4, 5. It was upon evidence of these events that the jury returned a verdict against both the defendants. The defendants Shippey assign as error the refusal of the trial court to give a number of requested instructions. The requests were directed to issues not present in this case. We do not believe these assignments merit discussion. These defendants also assign error for the failure of the trial court to withdraw from the jury a specification of the complaint that Mrs. Shippey failed to stop before leaving a private driveway to enter a public highway, in violation of ORS 483.206. There was conflicting testimony on this issue and it was proper for the court to refuse to take it from the jury. We have already mentioned the plaintiff described her entry into the highway by saying her car "darted" in front of him. Her own testimony, and statements attributed to her at the time of the accident, leave doubt which only the jury could resolve. In addition the fact that she chose to drive immediately behind the parked truck onto a busy highway when it was obvious she could not see to the south and when she could have proceeded straight ahead to the cross street *624 and then turned to her desired route could well have led the jury to believe she left the parking area in a hurry without either thinking, stopping or looking. The judgment against defendants Shippey is affirmed.
All the assignments of the Dairy Cooperative Association, hereinafter designated "company," assert the same issue; that is, that the specifications of negligence in the complaint, later set forth, as to the conduct of the driver of the truck in parking the vehicle in the manner described did not allege a cause of action; that evidence in support of these specifications was insufficient to present a jury question.
6-8. This defendant timely moved for a nonsuit, to withdraw the two specifications of negligence in the complaint, a directed verdict and judgment n.o.v. The refusal of the trial court to allow each of these motions is separately assigned as error. Our disposition of the cause requires only a consideration of the motion to withdraw the specifications of negligence. The complaint charged the company with negligence by these specific allegations:
"(1) It so parked its milk truck that a portion thereof extended into the paved, improved and main traveled portion of Market Road No. 20 [also known as Liberty Road] when it was practicable and there was adequate room in said vicinity to have parked all of said truck off of such portion of the highway; and
"(2) It parked its truck on the highway side of the Shippey automobile in such a manner as to obstruct the view of the Shippey car from plaintiff."
The evidence presented by plaintiff was, of course, limited to these two specifications. It will be observed that the first specification is in the language of ORS *625 483.320. That statute enjoins the parking of a vehicle upon the paved or improved portion of a highway outside of a business or residential district. It has already been observed that the area in question was a residential district, so the statute did not apply and the parking was not negligence per se. The plaintiff contends, however, that when the driver of the truck parked it so as to leave a portion extending onto the main traveled portion of the highway, as we must assume he did, he was guilty of common-law negligence. We believe this presents a close question but have determined it was an issue for the jury to decide. The fact that the statute does not prohibit parking on the main traveled portion of the highway in this immediate area does not permit indiscriminate parking. Where and how the driver of a vehicle could there park must still be measured by the test of due care. 2A Blashfield 2, § 1191, and cases there cited.
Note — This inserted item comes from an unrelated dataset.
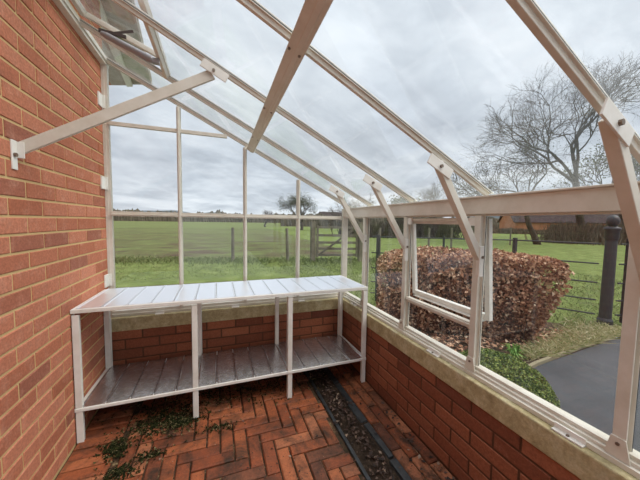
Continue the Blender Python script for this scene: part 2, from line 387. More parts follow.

The circumstances existing at the time and place must be considered. The truck could have been readily parked completely off the main traveled portion of Liberty Road, as this defendant contended it was.
9. If the uncontroverted facts had placed the truck completely on the parking area, as demonstrated by posed pictures in evidence, then we would be obliged to say the truck was a condition and not a cause. Blair v. Rice, 195 Or 587, 596, 246 P2d 542. Here we must accept the evidence most favorable to plaintiff that a rear corner of the truck extended onto the main traveled portion about four or five feet. The paving was twenty feet wide. It is obvious then that when Mrs. Shippey left the parking area it was necessary for her to drive until the front of her car was practically to the center line before she would have been in a position to see to the south from the driver's *626 seat, and her car had to be well onto the paved portion before it could be seen by plaintiff. On the other hand the jury could very well have found from the pictures presented that if the truck had been parked as contended for by this defendant it would have been three or four feet away from the edge of the paved portion in its entirety. If the jury had chosen to accept this it could then have found that the plaintiff could have seen the Shippey car approaching the highway and Mrs. Shippey probably would have seen the plaintiff. We believe that all the circumstances we have described entitled the jury to determine if the parking of the truck on the main traveled portion was a negligent act and was a proximate cause of the accident. All the facts we have mentioned warranted jury consideration as to whether a reasonably prudent person, under these circumstances, could have anticipated harm to persons using the highway, the cross street or parking area when he parked a truck of the kind here described partially upon the main traveled portion of the highway.
10. We cannot agree, however, that plaintiff's second specification of negligence should have been submitted to the jury. We have already said that if the jury had found, or if the evidence was undisputed, that the truck was parked fully on the parking area that such would not be negligence. This specification would permit the jury to find negligence regardless of the place of parking so long as it impaired plaintiff's view of the scene. The mere blocking of his view, without more, would not be negligence. By submitting this specification it permitted and actually by instruction directed the jury to find against this defendant if it found this specification to be true and that it was a proximate cause. The specification and instructions *627 did not limit the issue in any particular and the truck could have been parked well within the parking area and company still have been found guilty of negligence. We believe this to have been prejudicial error. We cannot know what prompted the jury to find against this defendant. It could have been by reason of this specification and the court's instruction permitting the jury to find for plaintiff if the jury found the specification to be true.
The trial court was in error in failing to withdraw this specification from the jury. We must, therefore, remand the cause for a new trial. The parties should be given an opportunity to amend or supplement their pleadings to conform to this decision.